Well, I think I've ranted enough for the moment.
 
07/03/2004
07.03.04 (7:25 am)   [edit]
Just about to head to work, but wanted to "check in" of sorts. So much for this being a spectacular news commentary blog! Let's just say I'm not there yet ... and that might not be a bad thing at all.

Yesterday was a Friday, but it didn't seem much like one. Instead of heading in the office right away, Joe came over and we worked on his web page and ate Taco Bell for five hours. And got in some good chatting time. The work wasn't to much avail however, and I feel bad about it. But the time really flew by and it was nice just to be able to hang out, think, and work with him.

Nick and Mand picked me up last night to go see Spiderman 2 - something I've been waiting 2 YEARS to see!! I remember coming out of the first movie just blown over and totally crazed over it, and thinking soon after wow ... what a long time away it is ... but "the month I graduate" Spiderman 2 will be out! Well it's come and gone and been delayed, but I saw it and MAN - INCREDIBLE! MUCH better then the first ... a wonderful ending that still leaves room for a Spidey 3 ... high action, super plot, great tie-in's to the first one ... just SPECTACULAR! MY FAVORITE MOVIE OF ALL TIME!! Haha. Before this it was a teetering tie - Luther and Spiderman 1. Now it's most likely Spiderman 2, Luther, Spiderman 1. Odd, yes, I know.

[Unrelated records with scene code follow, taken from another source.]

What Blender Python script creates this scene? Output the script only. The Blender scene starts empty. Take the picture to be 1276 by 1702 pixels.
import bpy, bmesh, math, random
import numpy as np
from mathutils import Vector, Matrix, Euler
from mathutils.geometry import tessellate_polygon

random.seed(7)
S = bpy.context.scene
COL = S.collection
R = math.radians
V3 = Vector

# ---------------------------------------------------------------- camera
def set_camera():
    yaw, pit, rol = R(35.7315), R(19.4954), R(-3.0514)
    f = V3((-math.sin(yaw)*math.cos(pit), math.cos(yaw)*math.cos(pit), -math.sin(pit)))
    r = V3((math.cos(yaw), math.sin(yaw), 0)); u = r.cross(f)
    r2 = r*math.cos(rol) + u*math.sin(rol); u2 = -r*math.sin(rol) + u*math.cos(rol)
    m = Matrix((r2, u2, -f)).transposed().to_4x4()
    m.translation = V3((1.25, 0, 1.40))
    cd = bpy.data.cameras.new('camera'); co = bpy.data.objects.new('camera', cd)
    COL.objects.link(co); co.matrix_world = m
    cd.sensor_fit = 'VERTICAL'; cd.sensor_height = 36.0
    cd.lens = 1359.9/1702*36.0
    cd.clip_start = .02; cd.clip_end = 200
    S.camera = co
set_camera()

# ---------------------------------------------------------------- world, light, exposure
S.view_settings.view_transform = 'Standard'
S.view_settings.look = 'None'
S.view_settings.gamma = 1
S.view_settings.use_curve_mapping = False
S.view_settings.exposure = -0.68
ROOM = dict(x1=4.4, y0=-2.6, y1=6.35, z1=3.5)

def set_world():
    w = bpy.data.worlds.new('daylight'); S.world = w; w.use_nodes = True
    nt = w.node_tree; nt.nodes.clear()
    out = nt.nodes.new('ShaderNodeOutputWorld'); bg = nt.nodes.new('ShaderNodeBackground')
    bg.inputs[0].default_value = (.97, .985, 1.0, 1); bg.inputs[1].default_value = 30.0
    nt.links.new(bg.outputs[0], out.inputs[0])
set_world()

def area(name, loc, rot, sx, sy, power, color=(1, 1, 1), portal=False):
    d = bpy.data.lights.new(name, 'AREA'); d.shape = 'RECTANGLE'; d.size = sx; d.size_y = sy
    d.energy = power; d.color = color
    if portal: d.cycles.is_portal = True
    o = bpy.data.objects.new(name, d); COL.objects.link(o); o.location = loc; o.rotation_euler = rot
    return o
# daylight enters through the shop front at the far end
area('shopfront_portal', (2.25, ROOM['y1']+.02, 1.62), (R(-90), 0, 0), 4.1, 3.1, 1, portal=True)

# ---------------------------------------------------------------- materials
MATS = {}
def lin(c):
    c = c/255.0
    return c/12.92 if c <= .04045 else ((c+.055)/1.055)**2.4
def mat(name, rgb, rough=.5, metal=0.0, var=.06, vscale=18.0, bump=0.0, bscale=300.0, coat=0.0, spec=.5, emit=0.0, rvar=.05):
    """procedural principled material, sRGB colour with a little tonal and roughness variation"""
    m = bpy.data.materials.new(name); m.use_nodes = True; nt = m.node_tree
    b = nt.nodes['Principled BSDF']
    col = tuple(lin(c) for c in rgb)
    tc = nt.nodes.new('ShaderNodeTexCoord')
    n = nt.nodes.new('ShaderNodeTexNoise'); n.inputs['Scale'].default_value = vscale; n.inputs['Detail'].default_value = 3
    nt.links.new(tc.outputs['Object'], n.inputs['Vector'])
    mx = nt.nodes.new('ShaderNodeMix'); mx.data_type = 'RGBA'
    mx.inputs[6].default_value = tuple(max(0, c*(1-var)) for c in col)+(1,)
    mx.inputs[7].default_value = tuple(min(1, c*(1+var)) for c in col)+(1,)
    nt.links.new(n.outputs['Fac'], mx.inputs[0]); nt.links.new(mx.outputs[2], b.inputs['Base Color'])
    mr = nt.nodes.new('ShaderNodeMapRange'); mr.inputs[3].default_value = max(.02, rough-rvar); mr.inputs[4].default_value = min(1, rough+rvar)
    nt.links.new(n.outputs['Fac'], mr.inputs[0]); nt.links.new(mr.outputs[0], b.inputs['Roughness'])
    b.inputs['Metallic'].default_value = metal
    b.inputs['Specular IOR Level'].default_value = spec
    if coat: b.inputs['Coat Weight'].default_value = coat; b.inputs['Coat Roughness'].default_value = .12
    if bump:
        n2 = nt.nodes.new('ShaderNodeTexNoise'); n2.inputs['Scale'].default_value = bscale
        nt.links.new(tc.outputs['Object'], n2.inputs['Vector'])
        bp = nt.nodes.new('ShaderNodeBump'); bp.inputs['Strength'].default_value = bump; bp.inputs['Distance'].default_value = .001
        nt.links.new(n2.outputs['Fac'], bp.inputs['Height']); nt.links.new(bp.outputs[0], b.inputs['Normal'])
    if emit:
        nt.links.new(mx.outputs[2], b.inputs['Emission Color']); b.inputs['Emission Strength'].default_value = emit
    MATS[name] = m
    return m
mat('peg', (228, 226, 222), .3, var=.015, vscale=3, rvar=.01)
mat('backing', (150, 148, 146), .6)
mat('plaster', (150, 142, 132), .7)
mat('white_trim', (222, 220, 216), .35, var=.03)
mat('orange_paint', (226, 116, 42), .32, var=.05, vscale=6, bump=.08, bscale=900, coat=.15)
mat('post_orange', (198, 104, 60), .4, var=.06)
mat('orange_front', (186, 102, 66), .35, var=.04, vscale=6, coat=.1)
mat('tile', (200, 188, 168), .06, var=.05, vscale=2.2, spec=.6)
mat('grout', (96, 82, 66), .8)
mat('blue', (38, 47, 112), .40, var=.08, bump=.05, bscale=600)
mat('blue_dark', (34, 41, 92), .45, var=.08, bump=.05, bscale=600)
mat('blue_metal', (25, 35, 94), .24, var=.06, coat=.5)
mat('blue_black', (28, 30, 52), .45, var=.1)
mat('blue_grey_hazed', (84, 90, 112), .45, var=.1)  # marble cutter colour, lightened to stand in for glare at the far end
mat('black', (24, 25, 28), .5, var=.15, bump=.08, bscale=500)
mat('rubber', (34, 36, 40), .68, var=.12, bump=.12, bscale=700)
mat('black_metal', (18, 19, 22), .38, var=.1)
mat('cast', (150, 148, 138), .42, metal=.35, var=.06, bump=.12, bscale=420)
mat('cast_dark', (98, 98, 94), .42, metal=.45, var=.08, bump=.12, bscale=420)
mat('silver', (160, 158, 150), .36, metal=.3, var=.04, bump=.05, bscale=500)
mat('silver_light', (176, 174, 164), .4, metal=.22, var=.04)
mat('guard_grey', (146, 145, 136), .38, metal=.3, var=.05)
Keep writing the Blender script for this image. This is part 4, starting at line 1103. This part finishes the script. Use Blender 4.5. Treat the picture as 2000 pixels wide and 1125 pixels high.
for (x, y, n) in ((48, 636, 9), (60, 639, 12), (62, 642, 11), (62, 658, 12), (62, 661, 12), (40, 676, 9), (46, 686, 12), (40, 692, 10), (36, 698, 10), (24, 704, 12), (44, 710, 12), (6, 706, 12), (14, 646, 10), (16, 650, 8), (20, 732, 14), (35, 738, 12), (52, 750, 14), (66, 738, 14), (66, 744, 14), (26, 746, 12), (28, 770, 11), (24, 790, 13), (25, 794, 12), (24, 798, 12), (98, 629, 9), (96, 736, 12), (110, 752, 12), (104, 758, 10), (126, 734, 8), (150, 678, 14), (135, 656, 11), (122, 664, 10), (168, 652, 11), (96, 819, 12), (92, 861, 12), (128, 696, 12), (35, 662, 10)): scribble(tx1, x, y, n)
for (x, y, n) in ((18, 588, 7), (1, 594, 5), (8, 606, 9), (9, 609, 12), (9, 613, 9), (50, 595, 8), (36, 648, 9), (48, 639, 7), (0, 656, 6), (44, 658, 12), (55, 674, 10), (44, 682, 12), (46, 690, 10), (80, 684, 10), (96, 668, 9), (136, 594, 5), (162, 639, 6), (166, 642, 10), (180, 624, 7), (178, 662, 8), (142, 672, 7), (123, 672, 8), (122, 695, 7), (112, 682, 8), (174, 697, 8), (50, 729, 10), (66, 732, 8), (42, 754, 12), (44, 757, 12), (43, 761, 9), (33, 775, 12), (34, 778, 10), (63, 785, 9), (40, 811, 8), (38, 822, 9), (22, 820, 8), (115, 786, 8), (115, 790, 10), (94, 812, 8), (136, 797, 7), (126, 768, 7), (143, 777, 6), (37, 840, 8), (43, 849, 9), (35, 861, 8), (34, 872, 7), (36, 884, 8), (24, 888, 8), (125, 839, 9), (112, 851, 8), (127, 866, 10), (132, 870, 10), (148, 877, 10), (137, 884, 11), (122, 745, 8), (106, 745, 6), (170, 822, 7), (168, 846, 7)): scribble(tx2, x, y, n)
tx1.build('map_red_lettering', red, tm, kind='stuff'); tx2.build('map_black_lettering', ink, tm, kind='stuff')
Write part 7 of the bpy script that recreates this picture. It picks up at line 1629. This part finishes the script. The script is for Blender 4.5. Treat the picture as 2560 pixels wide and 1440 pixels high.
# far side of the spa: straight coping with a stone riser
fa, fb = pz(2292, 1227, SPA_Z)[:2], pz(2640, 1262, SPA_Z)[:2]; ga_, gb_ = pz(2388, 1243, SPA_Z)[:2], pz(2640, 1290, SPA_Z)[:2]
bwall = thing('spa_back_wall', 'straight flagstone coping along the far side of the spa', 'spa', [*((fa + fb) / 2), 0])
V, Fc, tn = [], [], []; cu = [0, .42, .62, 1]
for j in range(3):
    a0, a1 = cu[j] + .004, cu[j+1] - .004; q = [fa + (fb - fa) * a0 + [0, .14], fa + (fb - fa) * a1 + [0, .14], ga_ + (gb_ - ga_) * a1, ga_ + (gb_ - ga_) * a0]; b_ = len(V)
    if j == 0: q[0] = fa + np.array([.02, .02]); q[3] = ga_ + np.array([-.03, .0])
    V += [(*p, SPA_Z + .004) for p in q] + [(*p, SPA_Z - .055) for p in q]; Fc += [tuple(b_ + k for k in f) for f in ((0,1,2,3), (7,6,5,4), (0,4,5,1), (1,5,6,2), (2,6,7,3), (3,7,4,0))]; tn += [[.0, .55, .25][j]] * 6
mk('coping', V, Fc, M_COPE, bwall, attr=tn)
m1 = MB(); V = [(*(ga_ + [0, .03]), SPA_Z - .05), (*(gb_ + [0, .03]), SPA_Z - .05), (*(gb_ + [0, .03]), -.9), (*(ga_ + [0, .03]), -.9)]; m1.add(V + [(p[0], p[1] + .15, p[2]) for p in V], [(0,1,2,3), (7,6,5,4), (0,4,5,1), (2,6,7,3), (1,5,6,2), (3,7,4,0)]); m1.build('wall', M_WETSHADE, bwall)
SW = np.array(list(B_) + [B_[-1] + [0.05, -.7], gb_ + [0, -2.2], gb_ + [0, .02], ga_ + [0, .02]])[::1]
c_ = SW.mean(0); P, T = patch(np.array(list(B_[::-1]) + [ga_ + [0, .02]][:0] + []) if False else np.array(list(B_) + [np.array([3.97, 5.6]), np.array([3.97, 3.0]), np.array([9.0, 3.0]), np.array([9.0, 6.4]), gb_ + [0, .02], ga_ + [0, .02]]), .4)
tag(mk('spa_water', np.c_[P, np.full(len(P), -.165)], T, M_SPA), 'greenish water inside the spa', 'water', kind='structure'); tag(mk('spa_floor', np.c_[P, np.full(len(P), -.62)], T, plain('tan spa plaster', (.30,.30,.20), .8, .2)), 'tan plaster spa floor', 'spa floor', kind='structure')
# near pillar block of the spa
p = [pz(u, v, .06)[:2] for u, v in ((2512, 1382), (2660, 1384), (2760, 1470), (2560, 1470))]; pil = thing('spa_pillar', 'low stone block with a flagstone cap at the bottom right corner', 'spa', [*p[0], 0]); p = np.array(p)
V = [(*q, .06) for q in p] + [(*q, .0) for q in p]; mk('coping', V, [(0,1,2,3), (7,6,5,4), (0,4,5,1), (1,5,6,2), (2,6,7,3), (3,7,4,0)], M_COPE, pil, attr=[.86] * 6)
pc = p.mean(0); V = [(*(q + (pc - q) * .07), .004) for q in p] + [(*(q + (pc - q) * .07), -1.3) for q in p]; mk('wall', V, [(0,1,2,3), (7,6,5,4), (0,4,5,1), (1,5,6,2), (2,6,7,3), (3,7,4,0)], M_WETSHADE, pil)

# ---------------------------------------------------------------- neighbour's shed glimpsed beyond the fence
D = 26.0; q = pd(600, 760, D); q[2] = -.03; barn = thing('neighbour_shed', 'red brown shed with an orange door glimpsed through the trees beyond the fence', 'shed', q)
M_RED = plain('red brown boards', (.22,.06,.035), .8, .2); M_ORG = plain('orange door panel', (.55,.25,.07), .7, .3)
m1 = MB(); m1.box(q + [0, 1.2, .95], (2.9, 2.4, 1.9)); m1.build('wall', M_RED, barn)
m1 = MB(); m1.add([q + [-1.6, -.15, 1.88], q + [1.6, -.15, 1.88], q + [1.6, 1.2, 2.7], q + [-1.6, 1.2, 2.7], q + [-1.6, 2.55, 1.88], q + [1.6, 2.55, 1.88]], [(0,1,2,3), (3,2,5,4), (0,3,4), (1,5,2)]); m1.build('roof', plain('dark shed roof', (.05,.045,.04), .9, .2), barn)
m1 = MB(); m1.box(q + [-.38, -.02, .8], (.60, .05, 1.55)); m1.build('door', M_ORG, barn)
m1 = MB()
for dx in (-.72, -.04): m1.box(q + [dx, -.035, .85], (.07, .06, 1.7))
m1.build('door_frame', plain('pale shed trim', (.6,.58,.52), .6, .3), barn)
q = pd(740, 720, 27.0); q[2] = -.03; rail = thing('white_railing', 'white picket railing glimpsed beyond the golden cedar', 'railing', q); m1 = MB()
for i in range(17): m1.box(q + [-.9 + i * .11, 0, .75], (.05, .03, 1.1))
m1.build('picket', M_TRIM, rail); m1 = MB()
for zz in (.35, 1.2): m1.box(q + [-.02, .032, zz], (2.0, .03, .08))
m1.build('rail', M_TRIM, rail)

I'm pretty glad the concert was rained out last night. I'm always up for a chance to shoot (pictures, that is) but honestly yesterday I was just drained. Looks like I have me some regular writing for the remainder of the summer and through the school year, which I'm completely stoked about - just have to make sure this won't conflict with OPubs. It's not about contract, it's about ethics. Anyhow, keep givin OPubs first priority (it's a step up in expectations anyways, I believe) and things should be fine.

Well, I must go. I love work, but I hope I'm not bored out of my skull today. Oh, yeah - and I hope it storms.